— begin Data for this exercise —
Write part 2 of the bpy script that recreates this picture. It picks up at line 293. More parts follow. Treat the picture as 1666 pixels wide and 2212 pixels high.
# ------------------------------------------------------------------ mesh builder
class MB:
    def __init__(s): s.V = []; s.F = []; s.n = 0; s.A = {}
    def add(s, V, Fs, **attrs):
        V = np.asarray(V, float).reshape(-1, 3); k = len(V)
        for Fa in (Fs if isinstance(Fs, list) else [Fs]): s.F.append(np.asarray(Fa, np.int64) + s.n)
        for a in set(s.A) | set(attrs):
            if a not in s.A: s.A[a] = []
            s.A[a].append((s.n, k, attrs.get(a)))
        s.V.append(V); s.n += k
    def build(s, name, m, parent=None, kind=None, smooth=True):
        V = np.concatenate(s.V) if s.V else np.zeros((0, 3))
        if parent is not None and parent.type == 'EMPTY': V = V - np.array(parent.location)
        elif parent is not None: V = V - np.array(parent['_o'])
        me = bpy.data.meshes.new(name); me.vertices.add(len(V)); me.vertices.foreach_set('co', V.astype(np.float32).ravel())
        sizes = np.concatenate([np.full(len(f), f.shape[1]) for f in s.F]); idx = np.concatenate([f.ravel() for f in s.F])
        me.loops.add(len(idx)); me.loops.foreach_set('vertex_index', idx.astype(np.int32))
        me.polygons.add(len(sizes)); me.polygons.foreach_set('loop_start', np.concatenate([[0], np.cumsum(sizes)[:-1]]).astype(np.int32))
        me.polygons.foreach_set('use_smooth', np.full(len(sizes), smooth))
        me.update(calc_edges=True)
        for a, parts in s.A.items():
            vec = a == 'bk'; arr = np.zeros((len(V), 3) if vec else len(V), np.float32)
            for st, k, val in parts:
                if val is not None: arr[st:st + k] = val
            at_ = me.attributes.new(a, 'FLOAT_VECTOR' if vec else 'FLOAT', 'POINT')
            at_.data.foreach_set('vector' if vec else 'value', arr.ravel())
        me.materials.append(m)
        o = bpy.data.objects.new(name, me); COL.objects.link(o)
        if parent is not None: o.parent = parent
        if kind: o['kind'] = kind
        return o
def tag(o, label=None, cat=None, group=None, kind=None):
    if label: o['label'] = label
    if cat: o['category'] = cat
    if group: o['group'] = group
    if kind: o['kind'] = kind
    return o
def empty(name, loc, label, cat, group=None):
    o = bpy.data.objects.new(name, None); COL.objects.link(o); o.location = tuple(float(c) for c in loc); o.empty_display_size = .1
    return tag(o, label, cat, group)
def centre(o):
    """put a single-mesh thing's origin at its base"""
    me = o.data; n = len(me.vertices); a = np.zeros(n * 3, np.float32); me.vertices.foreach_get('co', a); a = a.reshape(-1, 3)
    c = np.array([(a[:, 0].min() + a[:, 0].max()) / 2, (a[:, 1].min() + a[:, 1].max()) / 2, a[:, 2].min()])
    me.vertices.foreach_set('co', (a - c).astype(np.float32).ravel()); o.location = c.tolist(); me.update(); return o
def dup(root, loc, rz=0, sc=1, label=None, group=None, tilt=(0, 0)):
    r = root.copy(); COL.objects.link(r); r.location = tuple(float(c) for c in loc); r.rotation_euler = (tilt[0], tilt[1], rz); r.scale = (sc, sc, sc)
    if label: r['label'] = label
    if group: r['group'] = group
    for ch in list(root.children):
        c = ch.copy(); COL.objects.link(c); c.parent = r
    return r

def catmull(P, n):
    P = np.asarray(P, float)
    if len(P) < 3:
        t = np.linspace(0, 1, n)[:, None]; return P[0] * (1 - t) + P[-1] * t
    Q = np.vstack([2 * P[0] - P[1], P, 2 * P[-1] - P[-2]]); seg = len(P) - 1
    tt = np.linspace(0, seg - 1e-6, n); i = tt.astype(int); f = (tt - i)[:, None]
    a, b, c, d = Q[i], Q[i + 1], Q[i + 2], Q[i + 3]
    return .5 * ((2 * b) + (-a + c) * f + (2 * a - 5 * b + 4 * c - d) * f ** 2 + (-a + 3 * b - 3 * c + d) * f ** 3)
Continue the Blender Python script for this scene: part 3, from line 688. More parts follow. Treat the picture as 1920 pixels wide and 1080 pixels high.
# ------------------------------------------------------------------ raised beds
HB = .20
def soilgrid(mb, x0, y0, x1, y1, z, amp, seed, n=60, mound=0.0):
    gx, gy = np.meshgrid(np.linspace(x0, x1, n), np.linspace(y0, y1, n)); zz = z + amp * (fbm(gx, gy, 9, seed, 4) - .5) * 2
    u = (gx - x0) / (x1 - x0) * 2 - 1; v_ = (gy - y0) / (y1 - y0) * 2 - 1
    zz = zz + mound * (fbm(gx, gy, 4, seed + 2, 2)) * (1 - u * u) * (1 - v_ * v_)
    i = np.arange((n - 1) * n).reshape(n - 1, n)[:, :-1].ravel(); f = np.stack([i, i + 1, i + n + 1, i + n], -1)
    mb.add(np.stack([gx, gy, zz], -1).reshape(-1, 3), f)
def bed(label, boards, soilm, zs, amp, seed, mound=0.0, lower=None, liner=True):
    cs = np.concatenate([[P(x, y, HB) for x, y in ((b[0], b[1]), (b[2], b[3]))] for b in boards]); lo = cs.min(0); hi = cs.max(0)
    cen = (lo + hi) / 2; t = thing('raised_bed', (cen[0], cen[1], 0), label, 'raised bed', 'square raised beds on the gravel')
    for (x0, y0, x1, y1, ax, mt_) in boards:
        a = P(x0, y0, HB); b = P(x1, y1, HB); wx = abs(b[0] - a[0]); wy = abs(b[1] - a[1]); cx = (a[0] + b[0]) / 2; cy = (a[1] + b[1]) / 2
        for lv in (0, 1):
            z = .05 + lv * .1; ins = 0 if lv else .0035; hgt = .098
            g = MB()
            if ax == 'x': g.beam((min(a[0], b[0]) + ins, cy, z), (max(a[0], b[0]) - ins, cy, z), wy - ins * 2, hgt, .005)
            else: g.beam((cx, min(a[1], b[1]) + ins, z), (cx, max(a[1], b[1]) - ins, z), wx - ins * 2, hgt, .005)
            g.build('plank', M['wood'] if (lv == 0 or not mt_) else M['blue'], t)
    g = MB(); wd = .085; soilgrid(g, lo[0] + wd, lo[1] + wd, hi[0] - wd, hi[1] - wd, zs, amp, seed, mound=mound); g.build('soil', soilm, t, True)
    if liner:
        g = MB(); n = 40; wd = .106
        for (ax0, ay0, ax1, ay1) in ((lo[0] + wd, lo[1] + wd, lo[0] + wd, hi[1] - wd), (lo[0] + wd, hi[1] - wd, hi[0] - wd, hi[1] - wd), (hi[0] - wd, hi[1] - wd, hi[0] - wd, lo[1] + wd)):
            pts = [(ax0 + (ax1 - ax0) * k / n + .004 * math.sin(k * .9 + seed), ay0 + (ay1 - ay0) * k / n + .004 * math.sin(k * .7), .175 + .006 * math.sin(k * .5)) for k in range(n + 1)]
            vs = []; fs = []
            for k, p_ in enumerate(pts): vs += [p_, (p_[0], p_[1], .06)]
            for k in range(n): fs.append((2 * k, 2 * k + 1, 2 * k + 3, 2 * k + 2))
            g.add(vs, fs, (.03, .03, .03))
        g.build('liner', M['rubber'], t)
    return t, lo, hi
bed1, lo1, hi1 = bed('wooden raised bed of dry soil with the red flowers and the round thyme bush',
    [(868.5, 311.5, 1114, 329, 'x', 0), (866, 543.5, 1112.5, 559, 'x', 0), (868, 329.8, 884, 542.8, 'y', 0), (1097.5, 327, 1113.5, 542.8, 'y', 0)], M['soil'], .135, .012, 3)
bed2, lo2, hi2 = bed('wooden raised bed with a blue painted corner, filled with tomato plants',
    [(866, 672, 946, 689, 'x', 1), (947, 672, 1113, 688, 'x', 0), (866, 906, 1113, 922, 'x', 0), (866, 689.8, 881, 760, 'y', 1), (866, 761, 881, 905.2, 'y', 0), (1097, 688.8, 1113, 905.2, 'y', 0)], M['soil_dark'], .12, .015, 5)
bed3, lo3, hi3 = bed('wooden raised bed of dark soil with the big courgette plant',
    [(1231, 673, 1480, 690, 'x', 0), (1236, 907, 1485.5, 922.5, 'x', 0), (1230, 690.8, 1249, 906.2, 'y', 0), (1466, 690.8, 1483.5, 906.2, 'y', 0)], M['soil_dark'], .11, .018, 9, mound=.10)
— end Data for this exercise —
_Your instructions_
Scan the material above. Extract every line in which the word "high" occurs.

_Expected answer_
Write part 2 of the bpy script that recreates this picture. It picks up at line 293. More parts follow. Treat the picture as 1666 pixels wide and 2212 pixels high.
Continue the Blender Python script for this scene: part 3, from line 688. More parts follow. Treat the picture as 1920 pixels wide and 1080 pixels high.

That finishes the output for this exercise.